(begin)

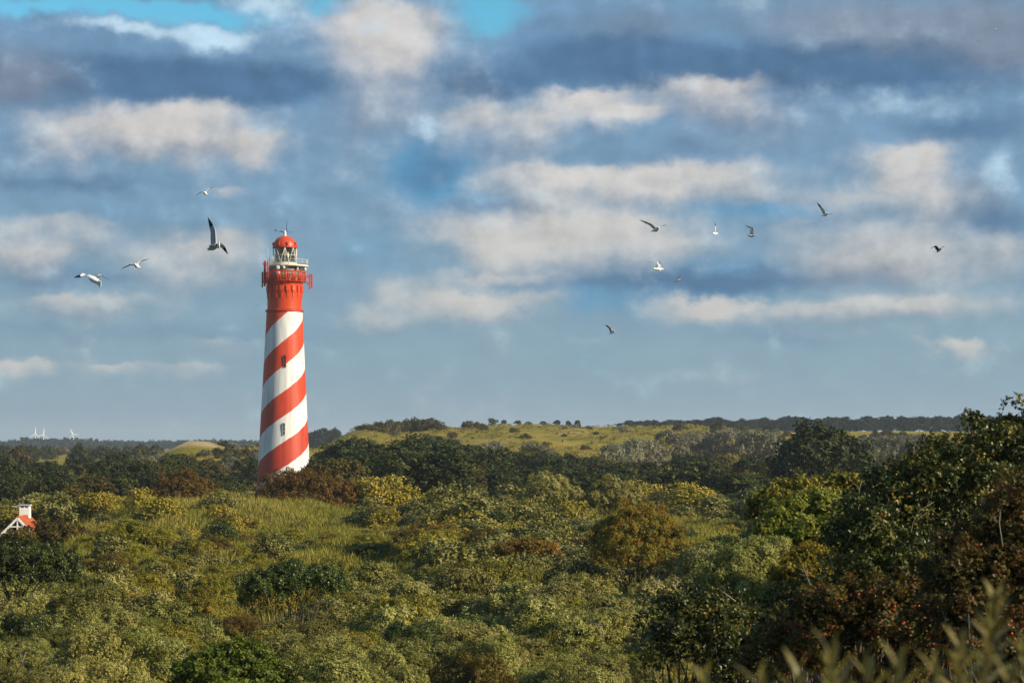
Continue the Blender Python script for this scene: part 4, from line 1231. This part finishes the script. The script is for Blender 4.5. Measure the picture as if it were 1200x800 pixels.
dead_branch([(213, 782, .3), (216, 768, .5), (218, 755, .6)], 52, 0.0128, 'slim thin twig in the thicket left of the bright green bush')

# ------------------------------------------------------------------ foreground sea buckthorn shoots, out of focus
rng = np.random.default_rng(3)
def near_leaf(L_, W_):
    mb = MB()
    for (s_, w_, z_) in ((0, .12, 0), (.3, .9, .03), (.65, .8, .02), (1, .06, -.06)):
        for (a_, dz) in ((-.5, .12), (0, 0), (.5, .12)): mb.v.append((a_ * w_ * W_, s_ * L_, z_ * L_ + dz * w_ * W_))
    for i in range(3):
        for q in range(2): mb.face((i * 3 + q, i * 3 + q + 1, i * 3 + 4 + q, i * 3 + 3 + q), 0, True)
    o = mb.build('leaf', LEAF['sprig']); me_ = o.data
    bpy.data.objects.remove(o)
    a_ = me_.attributes.new('tone', 'FLOAT', 'POINT'); a_.data.foreach_set('value', [rng.uniform(.2, .9)] * len(me_.vertices))
    return me_
LV = [near_leaf(.068 + .014 * (i % 3), .017 + .004 * (i % 2)) for i in range(6)]
near = empty('foreground_buckthorn', (1.0, 4.2, gz(1.0, 4.2)))
tag(near, 'blurred pale green bush of narrow leaved shoots poking into the bottom right corner', 'shrub')
nb_ = near.location.copy()
shoots = [(1166, 704, 4.2, 34), (1124, 762, 4.0, 26), (1200, 752, 3.8, 24), (972, 766, 3.6, 24), (1012, 784, 3.8, 20), (1052, 780, 3.4, 20), (935, 790, 3.5, 18),
          (1092, 782, 3.7, 18), (890, 798, 3.5, 14), (826, 798, 3.6, 14), (1150, 788, 3.5, 18), (1180, 792, 3.3, 16)]
for (px, py, d, nl) in shoots:
    tip = at(px, py, d) - nb_
    foot = Vector((tip.x * .75 + rng.uniform(-.06, .06), tip.y * .8, tip.z - .75))
    mid = foot.lerp(tip, .62) + Vector((rng.uniform(-.05, .05), 0, 0))
    st = MB().tube([foot * .5, foot, mid, tip], [.008, .006, .004, .0015], 6).build('stem', mat('twig_bark', (.16, .13, .09), .8) if False else BARK, near)
    for k in range(nl):
        f_ = (k / nl) ** .9
        p = tip.lerp(mid, f_ * .62)
        ax = (tip - mid).normalized()
        a_ = k * 2.4 + rng.uniform(-.3, .3)
        sd2 = Vector((math.cos(a_), math.sin(a_), 0))
        dr = (ax * (.95 - .65 * f_) + sd2 * (.45 + .75 * f_) + Vector((0, 0, rng.uniform(-.25, .25)))).normalized()
        q = dr.to_track_quat('Y', 'Z')
        o = link('leaf', LV[k % 6], st, p)
        o.rotation_mode = 'QUATERNION'; o.rotation_quaternion = q
        s_ = 1.0 - .35 * (1 - f_) ** 2 + rng.uniform(-.1, .15); o.scale = (s_, s_, s_)

# ------------------------------------------------------------------ gulls
FEATHER = mat('white_feather', (.80, .79, .76), .7, .2, .05, 9)
MANTLE = mat('grey_feather', (.36, .38, .41), .7, .2, .08, 9)
UNDER = mat('pale_grey_feather', (.70, .69, .66), .7, .2, .06, 9)
TIPB = mat('black_feather', (.02, .02, .022), .6, .2)
SLATE = mat('slate_feather', (.055, .06, .068), .6, .2)
DUSK = mat('dusky_feather', (.20, .20, .21), .7, .2)
BILL = mat('yellow_bill', (.55, .30, .05), .4, .4)


def gull(px, py, d, head, tail, lw, lt, rw, rt, label, dark=False, up=(0, 1, 0), fat=1.0):
    """body ends and wing joints as offsets in photo pixels (right, up, away), turned into metres at its distance"""
    m = d / F
    c0 = at(px, py, d)
    T = lambda q: Vector((q[0] * m, q[2] * m, q[1] * m))
    H, Tl = T(head), T(tail)
    ax = (H - Tl).normalized(); Lb = (H - Tl).length
    upv = T(up); upv = (upv - ax * upv.dot(ax)).normalized()
    sdv = ax.cross(upv)
    mb = MB(); seg = 8
    prof = [(0, .015, .16), (.10, .03, .17), (.22, .06, .10), (.40, .12, .125), (.58, .14, .145), (.72, .115, .115), (.82, .075, .08), (.88, .085, .085), (.94, .065, .06), (.965, .022, .022), (1.02, .012, .012), (1.05, .004, .004)]
    for (s_, rz_, rx_) in prof:
        p = Tl + ax * (Lb * s_) + upv * (.02 * Lb if s_ > .8 else 0)
        for k in range(seg):
            th = 2 * PI * k / seg
            mb.v.append(tuple(p + sdv * (rx_ * Lb * fat * math.cos(th)) + upv * (rz_ * Lb * fat * math.sin(th))))
    for i in range(len(prof) - 1):
        for k in range(seg):
            k2 = (k + 1) % seg
            mi = 4 if i >= 9 else (1 if (2 <= i <= 5 and 1 <= k <= 2) else 0)
            mb.face((i * seg + k, i * seg + k2, (i + 1) * seg + k2, (i + 1) * seg + k), mi, True)
    mb.face(range(seg)); 
    for (wr_, tp_) in ((T(lw), T(lt)), (T(rw), T(rt))):
        root = Tl.lerp(H, .66) + upv * .05 * Lb
        span = (wr_ - root).length + (tp_ - wr_).length
        b0_ = len(mb.v)
        st_ = []
        for k in range(7):
            f_ = k / 6
            if f_ < .5: p = root.lerp(wr_, f_ * 2) + ax * (.06 * span * math.sin(f_ * PI))
            else: p = wr_.lerp(tp_, (f_ - .5) * 2) + ax * (.06 * span * math.sin(f_ * PI)) 
            st_.append((f_, p))
        ch_ = [.34, .34, .33, .30, .24, .15, .02]
        for k, (f_, p) in enumerate(st_):
            t_ = (st_[min(k + 1, 6)][1] - st_[max(k - 1, 0)][1]).normalized()
            back = -ax - t_ * (-ax).dot(t_)
            if back.length < .25: back = back + (-upv) * .5
            back = (back.normalized() + t_ * .25 * f_).normalized()
            nn = t_.cross(back).normalized()
            if nn.dot(upv) < 0: nn = -nn
            cw = ch_[k] * span
            th_ = .022 * span * (1 - .8 * f_) + .002
            mb.v += [tuple(p), tuple(p + back * cw * .3 + nn * th_), tuple(p + back * cw), tuple(p + back * cw * .35 - nn * th_ * .3)]
        for k in range(6):
            for q in range(4):
                q2 = (q + 1) % 4
                mi = 3 if (k >= 4) else ((1 if q in (0, 1) else 2))
                if q == 1 and k >= 2: mi = 3 if k >= 4 else mi
                mb.face((b0_ + k * 4 + q, b0_ + k * 4 + q2, b0_ + (k + 1) * 4 + q2, b0_ + (k + 1) * 4 + q), mi, True)
        mb.face((b0_ + 3, b0_ + 2, b0_ + 1, b0_)); mb.face((b0_ + 24, b0_ + 25, b0_ + 26, b0_ + 27), 3)
    o = mb.build('gull', [DUSK if dark == 2 else FEATHER, SLATE if dark else MANTLE, SLATE if dark == 2 else UNDER, TIPB, BILL], None, c0)
    return tag(o, label, 'gull')


gull(240.4, 225.8, 110, (0, -.5, -6), (0, -1, 8), (-5.2, .8, 0), (-12.2, -3.6, 2), (3.6, 4, 0), (10.6, 8, 2), 'small gull gliding highest at left, above the big banking gull')
gull(250.5, 288.6, 48, (-8, -3, 9), (8, 1, -9), (-2.5, 17, -1), (-7, 33.8, -2), (9.6, -1, -2), (17.5, -10, -6), 'big white gull banking with one long dark-tipped wing straight up, left of the lantern', up=(.5, .2, -1))
gull(159.6, 310.5, 85, (0, 0, -8), (1, -2, 10), (-8, .5, 0), (-18.4, -4.4, 2), (5, 5, 0), (15.2, 7.6, 2), 'gull with shallow M-shaped wings between the big banking gull and the left edge')
gull(107, 326, 60, (-6, 4, 5), (13, -8, -8), (-9, 5.5, -2), (-19.5, 0.5, -5), (9, 5, 2), (20.5, -1.5, 2), 'white gull flying with spread grey wings, lowest and leftmost in the sky', up=(0, .6, 1))
gull(768.8, 267.3, 72, (3, -.5, -8), (-3, -3, 10), (-7, 5.5, 0), (-19.5, 10.2, 3), (7, 3.2, 0), (13.6, 4, 4), 'gull with its left wing raised high, leftmost of the upper right flock')
gull(837.6, 273.5, 110, (-3, -1, -6), (3, 1.2, 5), (.7, 7, 0), (.2, 13.6, 1), (1.2, -2.5, -1), (1.4, -5.2, -3), 'gull with wings held vertically, between two others in the upper right flock', up=(-.2, .5, -1))
gull(881, 275.8, 105, (-5.6, 0, -4), (5, -.5, 5), (-.8, 7.5, -1), (-8.2, 11.8, -1), (3, -1, -2), (6.3, -2.5, -5), 'dark winged gull seen side on, right of the vertical winged gull', dark=2, up=(-.2, 1, -.4))
gull(771.5, 315.3, 105, (-6.7, 0, -3), (6, .8, 4), (-.6, 8, 0), (-12.6, 8, 2), (2, -2, -2), (3.6, -4, -4), 'white gull with one wing stretched left, below the raised wing gull', dark=False, up=(-.1, 1, -.6))
gull(794.6, 327, 130, (-3.2, -2, -3), (2.6, 1.2, 3), (1.6, 3, 1), (5.2, 5, 1), (-1.4, -2, -2), (-4.4, -3.4, -4), 'tiny dark gull just below and right of the white side-on gull', dark=2, up=(0, .8, -1), fat=1.2)
gull(967, 251, 95, (3, .2, -5), (-2, -1.5, 6), (-3, 7, 0), (-9.6, 14.4, 1), (5, .5, 2), (11, 1, 6), 'gull with one narrow wing raised to the left, highest of the right flock')
gull(1100.4, 292.6, 130, (2.5, 1.5, -3), (-1.6, -2.6, 4), (-4, 4.8, 0), (-10.4, 1.4, 1), (3, 3, -1), (6, 4, -3), 'gull with drooping dark wings, farthest right near the edge of the photo', dark=2)
gull(717, 389, 130, (4, 1.5, -3), (-3, -2, 4), (-2, 6, 0), (-7.8, 8.7, 1), (1.6, -.6, 2), (3.6, -1.4, 4), 'gull flying lowest of the right flock, alone over the centre', up=(0, 1, -.5))
gull(1146.6, 48.2, 250, (-1.4, .5, -1.6), (1.2, -.4, 1.6), (-.8, .8, 0), (-2, 1.0, 0), (.8, -.2, 0), (2, -.6, 0), 'tiny dark bird speck near the top right corner', dark=2)
gull(1167, 34, 270, (-.8, .2, -1), (.8, 0, 1), (-.6, .5, 0), (-1.3, .2, 0), (.6, .5, 0), (1.3, .3, 0), 'faintest bird speck, above and right of the dark one in the top right corner', dark=False)

# ------------------------------------------------------------------ haze
hz = bpy.data.materials.new('haze_air'); hz.use_nodes = True
t = hz.node_tree; t.nodes.remove(t.nodes['Principled BSDF'])
pv = t.nodes.new('ShaderNodeVolumePrincipled')
pv.inputs['Color'].default_value = (.80, .90, 1.0, 1)
pv.inputs['Density'].default_value = .00010
pv.inputs['Anisotropy'].default_value = .2
t.links.new(pv.outputs[0], t.nodes['Material Output'].inputs['Volume'])
zlow = float(GZ.min()) - 1.0
MBh = MB(); MBh.box((0, 3600, (66 + zlow) / 2), (17000, 9000, 66 - zlow))
ho = MBh.build('haze', hz)
tag(ho, 'pale blue air between the dunes and the horizon', 'haze', kind='stuff')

(end)

- **What you need to do**: Begin at the first line of the material and copy each line exactly through the one containing "bright green bush')". Omit pictures.

- **Reply to the exercise**:
Continue the Blender Python script for this scene: part 4, from line 1231. This part finishes the script. The script is for Blender 4.5. Measure the picture as if it were 1200x800 pixels.
dead_branch([(213, 782, .3), (216, 768, .5), (218, 755, .6)], 52, 0.0128, 'slim thin twig in the thicket left of the bright green bush')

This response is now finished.